Television, Cable Network Programming and DBS:
Advertising revenue is recognized as the commercials are aired. Subscriber fees received from cable systems and DBS operators for cable
network programming are recognized as revenue in the period services are provided. DBS subscription and pay-per-view revenues are recognized
when programming is broadcast to subscribers, while fees for equipment rental are recognized as revenue on a straight-line basis over the contract
period.
The Company classifies the amortization of cable distribution investments (capitalized fees paid to a cable or DBS operator to facilitate the
launch of a cable network) against revenue in accordance with ASC 605-50, “Revenue Recognition – Customer Payments and Incentives” (“ASC
605-50”). The Company defers the cable distribution investments and amortizes the amounts on a straight-line basis over the contract period.
Filmed Entertainment:
Revenues are recognized in accordance with ASC 926. Revenues from the distribution of motion pictures are recognized as they are exhibited,
and revenues from home entertainment sales, net of a reserve for estimated returns, are recognized on the date that DVD and Blu-ray units are
made available for sale by retailers and all Company-imposed restrictions on the sale of DVD and Blu-ray units have expired.
License agreements for the broadcast of theatrical and television product in the broadcast network, syndicated television and cable television
markets are routinely entered into in advance of their available date for broadcast. Cash received and amounts billed in connection with such
contractual rights for which revenue is not yet recognizable is classified as deferred revenue. Because deferred revenue generally relates to contracts
for the licensing of theatrical and television products which have already been produced, the recognition of revenue for such completed product is
principally only dependent upon the commencement of the availability period for broadcast under the terms of the related licensing agreement.
Publishing
Advertising revenue from newspapers and integrated marketing services is recognized when the advertisements are published. Subscription
revenues from the Company’s print and online publications and electronic information services is recognized as earned, pro rata on a per-issue
basis, over the subscription period. Revenues earned from book publishing are recognized upon passing of control to the buyer.
Sales returns
Consistent with industry practice, certain of the Company’s products, such as home entertainment products, books and newspapers, are sold
with the right of return. The Company records, as a reduction of revenue, the estimated impact of such returns. In determining the estimate of
product sales that will be returned, management analyzes historical returns, current economic trends and changes in customer demand and
acceptance of the Company’s product.
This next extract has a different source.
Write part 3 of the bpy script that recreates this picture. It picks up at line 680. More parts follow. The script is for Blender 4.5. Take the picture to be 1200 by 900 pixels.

Based on this information, management reserves a percentage of each dollar of product sales that provide
the customer with the right of return.
Multiple Element Arrangements
Revenues or costs derived from contracts that contain multiple products and services are allocated based on the relative fair value of each
delivered or purchased item. Each product or service being delivered or purchased, is accounted for separately, based on the relevant revenue or
cost recognition accounting policies.
On July 1, 2010, the Company adopted Accounting Standards Update (“ASU”) 2009-13, “Multiple-Deliverable Revenue Arrangements”
(“ASU 2009-13”). ASU 2009-13 revises the criteria for separating and allocating consideration for each deliverable in a multiple-deliverable
arrangement and establishes a hierarchy for determining the selling price of each deliverable. Under the guidance, revenues are allocated based on
the relative selling price of each deliverable. The selling price used for each deliverable is based on the Company-specific objective evidence if
available, third party evidence if Company-specific evidence is not available, or estimated selling price for the stand-alone sale of the deliverable if
neither Company-specific objective evidence nor third party evidence is available. The adoption of ASU 2009-13 did not have a material effect on
the Company’s consolidated financial statements.